Pet Sounds is in one sense the band’s zenith, at least critically, but in another sense it was also the beginning of the decline of the band’s total support from its record company and with the chart making popularity with radio…
Bruce Johnston: How could you not love “Still Believe In Me” and “God Only Knows”? It doesn’t really matter to me because Brian got his message out. I think it is a brilliant piece of work.
I was watching the Beatles Anthology DVD documentary, and they talk about the Beach Boys in it quite a bit. Are you surprised by this?

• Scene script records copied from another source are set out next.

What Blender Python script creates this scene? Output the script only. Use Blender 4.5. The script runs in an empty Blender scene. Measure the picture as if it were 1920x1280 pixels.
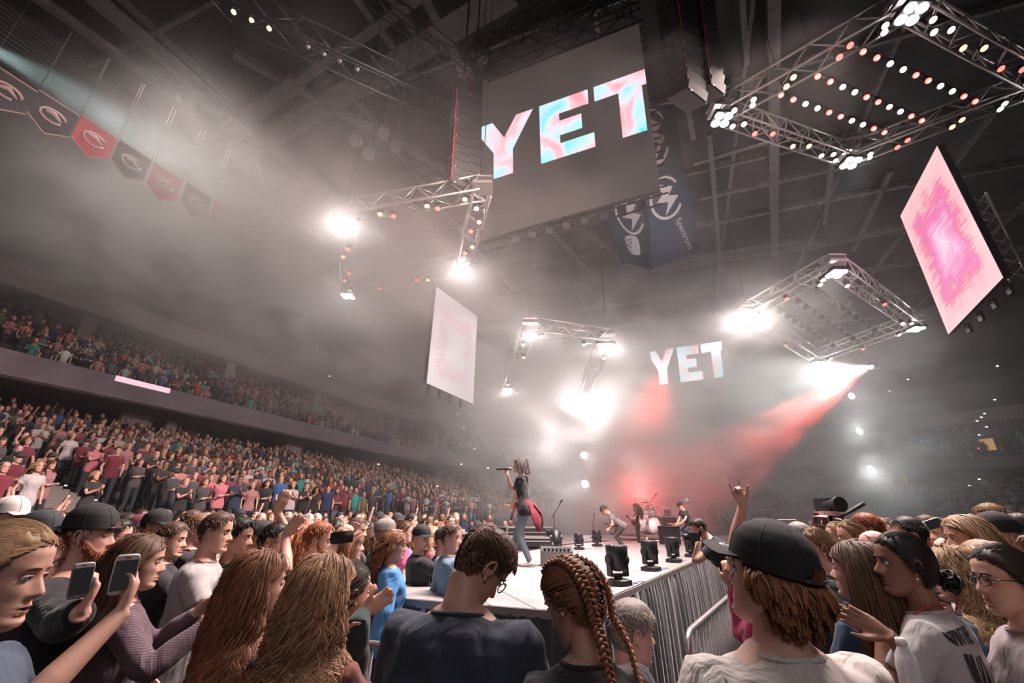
import bpy, math, random
import numpy as np
from mathutils import Vector, Matrix
R_ = random.Random(7)
NP = np.random.RandomState(11)
scene = bpy.context.scene
COL = scene.collection
# ------------------------------------------------------------------ camera
CAM_Z, F, PITCH, ROLL = 1.85, 820.0, math.radians(21.5), math.radians(1.0)
_f = np.array([0, math.cos(PITCH), math.sin(PITCH)]); _u0 = np.array([0, -math.sin(PITCH), math.cos(PITCH)]); _r0 = np.array([1.0, 0, 0])
_r = _r0*math.cos(ROLL)+_u0*math.sin(ROLL); _u = -_r0*math.sin(ROLL)+_u0*math.cos(ROLL)
CAMP = np.array([0, 0, CAM_Z])
cd = bpy.data.cameras.new('camera'); cam = bpy.data.objects.new('camera', cd); COL.objects.link(cam)
cd.sensor_width = 36; cd.lens = F/1920*36; cd.clip_start = .05; cd.clip_end = 400
cam.matrix_world = Matrix(((_r[0], _u[0], -_f[0], 0), (_r[1], _u[1], -_f[1], 0), (_r[2], _u[2], -_f[2], CAM_Z), (0, 0, 0, 1)))
scene.camera = cam
def ray(x, y): return (x-960)/F*_r-(y-640)/F*_u+_f          # forward component 1
def at(x, y, d): return CAMP+ray(x, y)*d                      # a point at forward distance d
def atz(x, y, z):
    r = ray(x, y); return CAMP+r*((z-CAM_Z)/r[2])
def proj(p):
    q = np.asarray(p)-CAMP; d = q@_f
    return 960+F*(q@_r)/d, 640-F*(q@_u)/d, d
# ------------------------------------------------------------------ world, exposure
scene.view_settings.view_transform = 'Standard'; scene.view_settings.look = 'None'
scene.view_settings.exposure = 0.0; scene.view_settings.gamma = 1.0; scene.view_settings.use_curve_mapping = False
w = bpy.data.worlds.new('world'); scene.world = w; w.use_nodes = True
w.node_tree.nodes['Background'].inputs[0].default_value = (.055, .046, .049, 1)
w.node_tree.nodes['Background'].inputs[1].default_value = 1.0
cy = scene.cycles
cy.max_bounces = 3; cy.diffuse_bounces = 2; cy.glossy_bounces = 2; cy.transmission_bounces = 2; cy.volume_bounces = 0
cy.transparent_max_bounces = 6; cy.caustics_reflective = False; cy.caustics_refractive = False
cy.use_adaptive_sampling = True; cy.adaptive_threshold = .03; cy.use_denoising = True
cy.volume_step_rate = 2.0; cy.volume_max_steps = 96; cy.use_light_tree = True; cy.sample_clamp_indirect = 4
# ------------------------------------------------------------------ lamps of the show and added fill lamps
def light(kind, name, loc, energy, color=(1, 1, 1), target=None, **kw):
    d = bpy.data.lights.new(name, kind); d.energy = energy; d.color = color
    for k, v in kw.items(): setattr(d, k, v)
    o = bpy.data.objects.new(name, d); COL.objects.link(o); o.location = tuple(loc)
    if target is not None:
        o.rotation_euler = (Vector(tuple(target))-Vector(tuple(loc))).to_track_quat('-Z', 'Y').to_euler()
    return o
HAZE_K = 1.0
def lp(x, y, z): return atz(x, y, z)
# rig corners: (pixel, height) -> blinder position, power of the glow
Z_TR, Z_L, Z_RB, Z_CB = 15.5, 11.5, 10.3, 8.9
RIG = {'TR': ([(1350, 208), (1590, 290), (1955, 150), (1700, 8)], Z_TR), 'L': ([(648, 398), (655, 541), (870, 490), (905, 352)], Z_L),
       'RB': ([(1400, 583), (1530, 668), (1712, 602), (1563, 495)], Z_RB), 'CB': ([(993, 612), (952, 718), (1090, 742), (1137, 632)], Z_CB)}
RC = {k: [atz(a, b, z) for a, b in c] for k, (c, z) in RIG.items()}
GLOW = {'TR': [90, 90, 60, 160], 'L': [750, 1500, 800, 0], 'RB': [3000, 1100, 700, 500], 'CB': [900, 1000, 0, 900]}
for k, cs in RC.items():
    for c, e in zip(cs, GLOW[k]):
        if e: light('POINT', 'blinder_light', c-np.array([0, 0, .35]), e, (1, .90, .86), shadow_soft_size=.16)
# the strong back light aimed at the camera side
light('POINT', 'back_light', RC['CB'][2]-np.array([0, 0, .4]), 15500, (1, .90, .87), shadow_soft_size=.5)
for (x, y, d, e) in [(1095, 853, 26, 500), (1097, 907, 26, 1100), (1597, 742, 30, 1300), (1612, 808, 30, 1300), (1633, 880, 30, 1900)]:
    light('POINT', 'tower_light', at(x, y, d), e, (.93, .98, 1), shadow_soft_size=.2)
# moving head whose white and red beams cross the haze
BH = at(1632, 687, 26)
light('SPOT', 'white_beam', BH, 15000, (.95, 1, .96), target=at(1330, 760, 20), spot_size=math.radians(26), spot_blend=.35, shadow_soft_size=.05)
light('SPOT', 'red_beam', BH, 60000, (1, .10, .08), target=at(1270, 930, 19), spot_size=math.radians(15), spot_blend=.5, shadow_soft_size=.05)
light('SPOT', 'cyan_beam', at(-90, 50, 15), 15000, (.62, 1, .98), target=at(420, 330, 22), spot_size=math.radians(26), spot_blend=1.0, shadow_soft_size=.05)
light('SPOT', 'added_smoke_fill', CAMP+ray(430, 70)*(21.6/ray(430, 70)[2]), 11000, (1, .90, .84), target=at(330, 480, 19), spot_size=math.radians(95), spot_blend=1, shadow_soft_size=.6)  # added lamp, no visible source: brightens the smoke at the left
light('SPOT', 'added_pennant_fill', (1.5, 3.5, 11), 5500, (1, .88, .84), target=at(300, 340, 21), spot_size=math.radians(48), spot_blend=.8, shadow_soft_size=.3)  # added lamp that lifts the pennant banners out of the dark
light('POINT', 'red_backlight', at(1200, 925, 21), 330, (1, .10, .09), shadow_soft_size=.3)
light('SPOT', 'red_wash', at(1240, 700, 17.5), 2600, (1, .08, .07), target=at(1180, 1010, 14), spot_size=math.radians(60), spot_blend=1, shadow_soft_size=.5)
# follow spot and washes, with added fill lamps among them
light('SPOT', 'follow_spot', at(420, -260, 12), 1500, (1, .93, .88), target=at(985, 960, 7), spot_size=math.radians(16), spot_blend=.7, shadow_soft_size=.25)
light('AREA', 'crowd_wash_left', (3.5, 5.2, 10.5), 2100, (1, .76, .70), target=at(330, 930, 14), size=2.5, spread=math.radians(120))
light('AREA', 'crowd_wash_front', at(980, 60, 9), 720, (1, .82, .76), target=at(900, 1250, 1.5), size=3.5, spread=math.radians(140))
light('AREA', 'added_front_fill', (1, -6, 8), 150, (1, .90, .90), target=(0, 2, 1.2), size=6, spread=math.radians(150))  # added soft fill behind the camera, raises the dark foreground clothing
light('SPOT', 'added_drum_fill', at(1330, 560, 12.5), 6500, (1, .72, .70), target=at(1262, 985, 15), spot_size=math.radians(17), spot_blend=.5, shadow_soft_size=.1)  # added spot so the drum kit stands out from the red haze
light('AREA', 'crowd_wash_right', atz(1500, 150, 12), 1000, (1, .78, .73), target=at(1700, 1050, 4), size=2.5, spread=math.radians(120))
light('SPOT', 'skirt_wash', atz(1640, 260, 11), 2600, (.72, .92, 1), target=at(1185, 1160, 4.2), spot_size=math.radians(13), spot_blend=.5, shadow_soft_size=.1)
light('SPOT', 'added_banner_fill', at(1400, 420, 9), 1400, (1, .95, .95), target=at(1215, 400, 18.5), spot_size=math.radians(26), spot_blend=.6, shadow_soft_size=.2)  # added spot that brightens the print on the blue banner box
light('AREA', 'stage_wash', (1.5, 5.6, 10.5), 700, (1, .92, .90), target=at(1050, 1050, 8), size=2.0, spread=math.radians(110))
# ------------------------------------------------------------------ scene-graph helpers
def setp(o, label=None, cat=None, group=None, kind=None):
    if label: o['label'] = label
    if cat: o['category'] = cat
    if group: o['group'] = group
    if kind: o['kind'] = kind
    return o
def empty(name, loc, label, cat, group=None, rz=0):
    o = bpy.data.objects.new(name, None); COL.objects.link(o); o.location = tuple(loc); o.rotation_euler = (0, 0, rz); o.empty_display_size = .1
    return setp(o, label, cat, group)
def perp(t):
    x = np.cross(t, [0, 0, 1.0]); x = x/np.linalg.norm(x) if np.linalg.norm(x) > 1e-6 else np.array([1.0, 0, 0]); return x, np.cross(x, t)
class MB:
    """collects geometry with material slots"""
    def __init__(s): s.v = []; s.f = []; s.m = []; s.n = 0
    def add(s, v, f, mi=0):
        v = np.asarray(v, float).reshape(-1, 3); n = s.n
        s.v.append(v); s.f.extend([tuple(int(i)+n for i in q) for q in f]); s.m.extend([mi]*len(f)); s.n += len(v); return s
    def box(s, c, size, mi=0, ax=None):
        c = np.asarray(c, float); h = np.asarray(size, float)/2
        A = np.eye(3) if ax is None else np.asarray(ax, float)
        v = [c+A[0]*h[0]*i+A[1]*h[1]*j+A[2]*h[2]*k for i in (-1, 1) for j in (-1, 1) for k in (-1, 1)]
        return s.add(v, [(0, 1, 3, 2), (4, 6, 7, 5), (0, 4, 5, 1), (2, 3, 7, 6), (0, 2, 6, 4), (1, 5, 7, 3)], mi)
    def loft(s, rings, mi=0, cap=True):
        n = len(rings[0]); k = len(rings); v = np.concatenate(rings)
        f = [(i*n+j, i*n+(j+1) % n, (i+1)*n+(j+1) % n, (i+1)*n+j) for i in range(k-1) for j in range(n)]
        if cap: f += [tuple(range(n))[::-1], tuple((k-1)*n+j for j in range(n))]
        return s.add(v, f, mi)
    def tube(s, path, rad, n=8, mi=0, flat=1.0, up=None, cap=True):
        P = np.asarray(path, float); k = len(P)
        rad = np.broadcast_to(np.asarray(rad, float), (k,)) if np.ndim(rad) < 2 else rad
        T = np.gradient(P, axis=0); T /= np.linalg.norm(T, axis=1)[:, None]+1e-12
        U = np.array([0, 0, 1.0]) if up is None else np.asarray(up, float)
        if abs(T[0]@U) > .95: U = np.array([1.0, 0, 0]) if abs(T[0][0]) < .9 else np.array([0, 1.0, 0])
        rings = []; a = np.arange(n)*2*math.pi/n
        for i in range(k):
            X = np.cross(T[i], U); X /= np.linalg.norm(X)+1e-12; Y = np.cross(X, T[i]); U = Y
            rings.append(P[i]+rad[i]*(np.cos(a)[:, None]*X+flat*np.sin(a)[:, None]*Y))
        return s.loft(rings, mi, cap)
    def bar(s, a, b, r, n=6, mi=0): return s.tube([a, b], [r, r], n, mi)
    def beam(s, a, b, wd, h, mi=0):
        a = np.asarray(a, float); b = np.asarray(b, float); t = b-a; L = np.linalg.norm(t); t = t/L
        x = np.cross(t, [0, 0, 1.0]); x /= np.linalg.norm(x)+1e-9; y = np.cross(x, t)
        return s.box((a+b)/2, (L, wd, h), mi, (t, x, y))
    def sphere(s, c, r, n=12, m=8, mi=0, ax=None):
        r = np.broadcast_to(np.asarray(r, float), (3,)); A = np.eye(3) if ax is None else np.asarray(ax)
        rings = []
        for i in range(m+1):
            t = math.pi*(i+.02)/(m+.04); a = np.arange(n)*2*math.pi/n
            q = np.stack([r[0]*math.sin(t)*np.cos(a), r[1]*math.sin(t)*np.sin(a), np.full(n, r[2]*math.cos(t))], 1)
            rings.append(np.asarray(c)+q@A)
        return s.loft(rings[::-1], mi)
    def lathe(s, c, prof, n=20, mi=0, ax=None, cap=True):
        A = np.eye(3) if ax is None else np.asarray(ax); a = np.arange(n)*2*math.pi/n
        return s.loft([np.asarray(c)+np.stack([r*np.cos(a), r*np.sin(a), np.full(n, z)], 1)@A for r, z in prof], mi, cap)
    def xf(s, M):
        M = np.asarray(M)
        s.v = [v@M[:3, :3].T+M[:3, 3] for v in s.v]; return s
    def mesh(s, name, mats, smooth=True):
        me = bpy.data.meshes.new(name)
        me.from_pydata(np.concatenate(s.v).tolist(), [], s.f)
        for m in (mats if isinstance(mats, (list, tuple)) else [mats]): me.materials.append(m)
        if s.m and max(s.m): me.polygons.foreach_set('material_index', s.m)
        if smooth: me.polygons.foreach_set('use_smooth', [True]*len(me.polygons))
        me.update(); return me
    def build(s, name, mats, parent=None, smooth=True, **kw):
        me = s.mesh(name, mats, smooth); o = bpy.data.objects.new(name, me); COL.objects.link(o)
        if parent is not None:
            o.parent = parent; o.matrix_parent_inverse = Matrix()
            M = pw(parent).inverted(); me.transform(M)
        if smooth == 'auto' : auto(me)
        return setp(o, kw.get('label'), kw.get('cat'), kw.get('group'), kw.get('kind'))
def pw(o):
    M = Matrix.Translation(o.location) @ o.rotation_euler.to_matrix().to_4x4() if o.parent is None else pw(o.parent) @ Matrix.Translation(o.location) @ o.rotation_euler.to_matrix().to_4x4()
    return M
def auto(me, ang=40):
    me.set_sharp_from_angle(angle=math.radians(ang))
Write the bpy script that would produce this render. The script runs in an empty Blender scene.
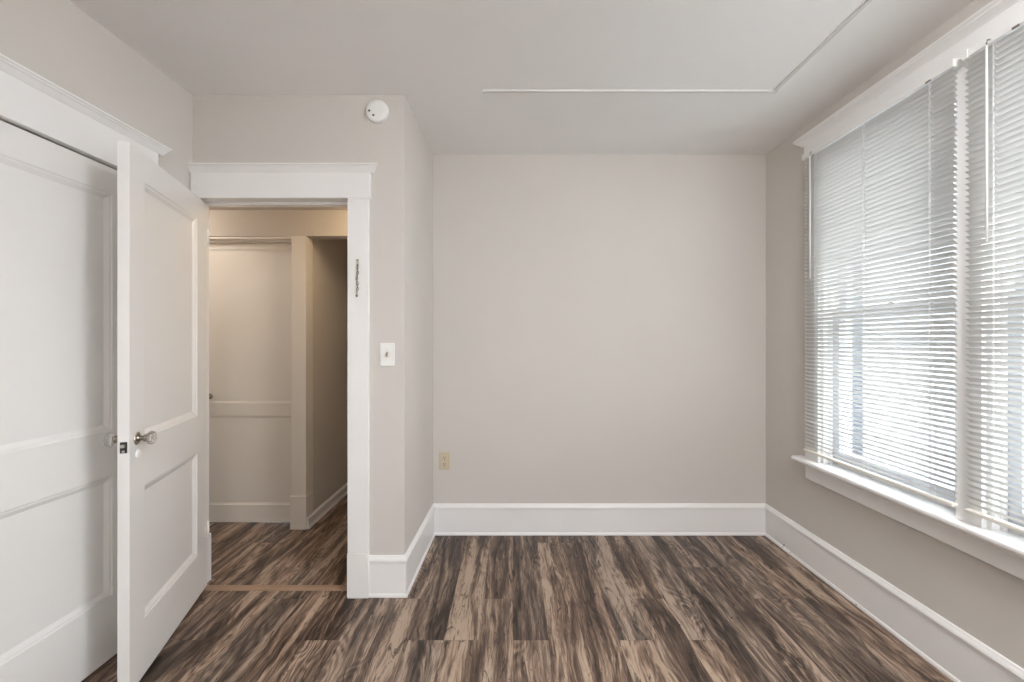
import bpy, bmesh, math, random
from mathutils import Vector, Matrix

S = bpy.context.scene
C = S.collection

# ------------------------------------------------------------------ camera
cam_d = bpy.data.cameras.new('camera')
cam_d.sensor_width = 36.0
cam_d.lens = 435.0 * 36.0 / 1024.0
cam_d.shift_x = -0.001
cam_d.clip_start = 0.02
cam = bpy.data.objects.new('camera', cam_d)
cam.location = (0, 0, 1.30)
cam.rotation_euler = (math.radians(90), 0, 0)
C.objects.link(cam)
S.camera = cam

# ------------------------------------------------------------------ world, exposure
W = bpy.data.worlds.new('overcast_sky')
S.world = W
W.use_nodes = True
bg = W.node_tree.nodes['Background']
bg.inputs[0].default_value = (0.92, 0.96, 1.0, 1)
bg.inputs[1].default_value = 10.0
S.view_settings.view_transform = 'Standard'
S.view_settings.look = 'None'
S.view_settings.gamma = 1.0
S.view_settings.use_curve_mapping = False
S.view_settings.exposure = 0.12
S.cycles.use_denoising = True
S.cycles.max_bounces = 14
S.cycles.diffuse_bounces = 10
S.cycles.transparent_max_bounces = 16
FILL_E = 110.0          # unseen ceiling lamps added to the room as fill
HALL_E = 17.0           # warm lamp in the hall
SUN_E = 2.0

sun_d = bpy.data.lights.new('sun', 'SUN')
sun_d.energy = SUN_E
sun_d.angle = math.radians(4)
sun = bpy.data.objects.new('sun', sun_d)
sun.rotation_euler = (math.radians(38), 0, math.radians(70))
sun.location = (3, -3, 8)
C.objects.link(sun)

# ------------------------------------------------------------------ materials
def new_mat(name):
    m = bpy.data.materials.new(name)
    m.use_nodes = True
    nt = m.node_tree
    b = nt.nodes['Principled BSDF']
    return m, nt, b

def paint(name, col, rough=0.6, bump=0.0, scale=60.0, var=0.03, spec=0.5, metal=0.0, wavy=0.0):
    m, nt, b = new_mat(name)
    N, L = nt.nodes, nt.links
    tc = N.new('ShaderNodeTexCoord')
    nz = N.new('ShaderNodeTexNoise'); nz.inputs['Scale'].default_value = 2.3; nz.inputs['Detail'].default_value = 4
    L.new(tc.outputs['Object'], nz.inputs['Vector'])
    rp = N.new('ShaderNodeValToRGB')
    rp.color_ramp.elements[0].position = 0.3; rp.color_ramp.elements[1].position = 0.7
    rp.color_ramp.elements[0].color = (*[c * (1 - var) for c in col], 1)
    rp.color_ramp.elements[1].color = (*[min(1, c * (1 + var)) for c in col], 1)
    L.new(nz.outputs['Fac'], rp.inputs['Fac'])
    L.new(rp.outputs['Color'], b.inputs['Base Color'])
    b.inputs['Roughness'].default_value = rough
    b.inputs['Metallic'].default_value = metal
    b.inputs['Specular IOR Level'].default_value = spec
    if bump > 0:
        n2 = N.new('ShaderNodeTexNoise'); n2.inputs['Scale'].default_value = scale; n2.inputs['Detail'].default_value = 5
        L.new(tc.outputs['Object'], n2.inputs['Vector'])
        bp = N.new('ShaderNodeBump'); bp.inputs['Strength'].default_value = bump; bp.inputs['Distance'].default_value = 0.002
        L.new(n2.outputs['Fac'], bp.inputs['Height'])
        last = bp
        if wavy > 0:
            n3 = N.new('ShaderNodeTexNoise'); n3.inputs['Scale'].default_value = 3.5; n3.inputs['Detail'].default_value = 1
            L.new(tc.outputs['Object'], n3.inputs['Vector'])
            b2 = N.new('ShaderNodeBump'); b2.inputs['Strength'].default_value = wavy; b2.inputs['Distance'].default_value = 0.01
            L.new(n3.outputs['Fac'], b2.inputs['Height'])
            L.new(bp.outputs['Normal'], b2.inputs['Normal'])
            last = b2
        L.new(last.outputs['Normal'], b.inputs['Normal'])
    return m

M = {}
M['wall'] = paint('greige_wall_paint', (0.61, 0.580, 0.545), 0.75, 0.25, 120, 0.012, 0.3, wavy=0.25)
M['hallwall'] = paint('hall_wall_paint', (0.60, 0.555, 0.505), 0.75, 0.25, 120, 0.015, 0.3)
M['ceiling'] = paint('ceiling_paint', (0.87, 0.865, 0.86), 0.85, 0.35, 90, 0.012, 0.2, wavy=0.3)
M['trim'] = paint('white_gloss_trim_paint', (0.83, 0.82, 0.815), 0.32, 0.15, 35, 0.015, 0.5)
M['door'] = paint('white_door_paint', (0.80, 0.785, 0.77), 0.30, 0.2, 30, 0.015, 0.5, wavy=0.12)
M['halldoor'] = paint('cream_door_paint', (0.76, 0.72, 0.66), 0.4, 0.2, 30, 0.02, 0.5)
M['sash'] = paint('backlit_sash_tone', (0.50, 0.53, 0.58), 0.4, 0.15, 35, 0.02)  # blue-grey backlit shade put into the colour of the white sashes
M['raceway'] = paint('painted_raceway', (0.66, 0.65, 0.64), 0.6, 0, 1, 0.01)
M['plastic'] = paint('white_plastic', (0.82, 0.82, 0.80), 0.4, 0, 1, 0.01)
M['almond'] = paint('almond_plastic', (0.58, 0.50, 0.37), 0.4, 0, 1, 0.02)
M['dark'] = paint('dark_slot', (0.03, 0.027, 0.025), 0.6, 0, 1, 0.0)
M['steel'] = paint('worn_nickel', (0.62, 0.58, 0.53), 0.28, 0.1, 80, 0.08, 0.5, 1.0)
M['brass'] = paint('aged_brass', (0.28, 0.245, 0.21), 0.30, 0.1, 80, 0.1, 0.5, 1.0)
M['blind_rail'] = paint('blind_rail_cream', (0.80, 0.77, 0.70), 0.4, 0, 1, 0.01)
M['cord'] = paint('white_cord', (0.85, 0.85, 0.84), 0.6, 0, 1, 0.01)
M['siding'] = paint('blue_grey_siding', (0.30, 0.33, 0.39), 0.7, 0.2, 20, 0.05)
M['stucco'] = paint('pale_stucco', (0.24, 0.245, 0.26), 0.85, 0.3, 20, 0.04)
M['darkglass'] = paint('dark_house_glass', (0.05, 0.06, 0.07), 0.1, 0, 1, 0.0)
M['shingle'] = paint('grey_shingle', (0.34, 0.36, 0.42), 0.85, 0.6, 30, 0.15)
M['concrete'] = paint('light_concrete', (0.21, 0.21, 0.205), 0.9, 0.5, 20, 0.06)
M['threshold'] = paint('oak_threshold', (0.30, 0.195, 0.13), 0.5, 0.4, 60, 0.25)

def slat_mat():
    m, nt, b = new_mat('white_blind_slat')
    N, L = nt.nodes, nt.links
    b.inputs['Base Color'].default_value = (0.60, 0.592, 0.575, 1)
    b.inputs['Roughness'].default_value = 0.4
    tr = N.new('ShaderNodeBsdfTranslucent'); tr.inputs['Color'].default_value = (0.85, 0.86, 0.86, 1)
    mx = N.new('ShaderNodeMixShader'); mx.inputs[0].default_value = 0.015
    out = N['Material Output']
    L.new(b.outputs[0], mx.inputs[1]); L.new(tr.outputs[0], mx.inputs[2]); L.new(mx.outputs[0], out.inputs['Surface'])
    return m
M['slat'] = slat_mat()

def glass_pane_mat():
    m, nt, b = new_mat('window_glass')
    N, L = nt.nodes, nt.links
    N.remove(b)
    t = N.new('ShaderNodeBsdfTransparent'); t.inputs[0].default_value = (0.95, 0.97, 0.97, 1)
    g = N.new('ShaderNodeBsdfGlossy'); g.inputs['Roughness'].default_value = 0.03
    mx = N.new('ShaderNodeMixShader'); mx.inputs[0].default_value = 0.07
    L.new(t.outputs[0], mx.inputs[1]); L.new(g.outputs[0], mx.inputs[2])
    L.new(mx.outputs[0], N['Material Output'].inputs['Surface'])
    return m
M['pane'] = glass_pane_mat()

def crystal_mat():
    m, nt, b = new_mat('cut_glass')
    b.inputs['Base Color'].default_value = (0.93, 0.91, 0.90, 1)
    b.inputs['Transmission Weight'].default_value = 0.85
    b.inputs['Roughness'].default_value = 0.05
    b.inputs['IOR'].default_value = 1.5
    return m
M['crystal'] = crystal_mat()

def emit_mat(name, col, e):
    m, nt, b = new_mat(name)
    b.inputs['Base Color'].default_value = (0.9, 0.9, 0.88, 1)
    b.inputs['Emission Color'].default_value = (*col, 1)
    b.inputs['Emission Strength'].default_value = e
    return m
M['lamp'] = emit_mat('added_lamp_glow', (0.99, 0.99, 1.0), FILL_E)
M['hallfill'] = emit_mat('added_hall_glow', (1.0, 0.90, 0.80), 17.0)  # glow of the lamp added at the left of the hall
M['halllamp'] = emit_mat('lit_warm_glass', (1.0, 0.76, 0.48), HALL_E)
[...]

Bruce Johnston: We always wonder if there is life anywhere else? Imagine the Beatles and The Beach Boys on parallel planets doing what they do with the same results. I took Pet Sounds to London and I played the album for John Lennon and Paul McCartney via an introduction from Keith Moon. I have an old friend named Lou Adler who is a producer and owned Ode Records and the rights to The Rocky Horror Picture Show, and he took it there too. He played it for The Stones manager, Andrew Loog Oldham, and John and Paul were there, too. So, it really got walked into them by more than just me. And they really got locked in, and you can hear that on “Here There And Everywhere” on the Revolver album. That was influenced by “Wouldn’t It Be Nice.” Not to mention the whole concept of Sgt. Pepper was a direct result of conceptual approach we took to Pet Sounds. My son just went to the Grand Prix race in Monte Carlo. He was telling me that all the racers were hanging out at parties after the race, laughing and drinking champagne and patting each other on the back. And earlier that afternoon, they had been mortal enemies on the race track. It was like that between us and The Beatles. Actually, it was more between Brian and Paul McCartney. Brian probably set the level of competitiveness more than we did as a band. Still, both bands are still in awe of each other. We were then, and still are today. It is like my love of Sinatra. In the same way, I am in awe of some new groups like Radiohead. Their stuff has been brilliant for the last several years. There is always something going on. Listen to Christina Agualiera and try not to image the visual image. You can tell by the way she is singing that she is listening to people like Etta James. She is good and she will survive herself. They have to reverse herself.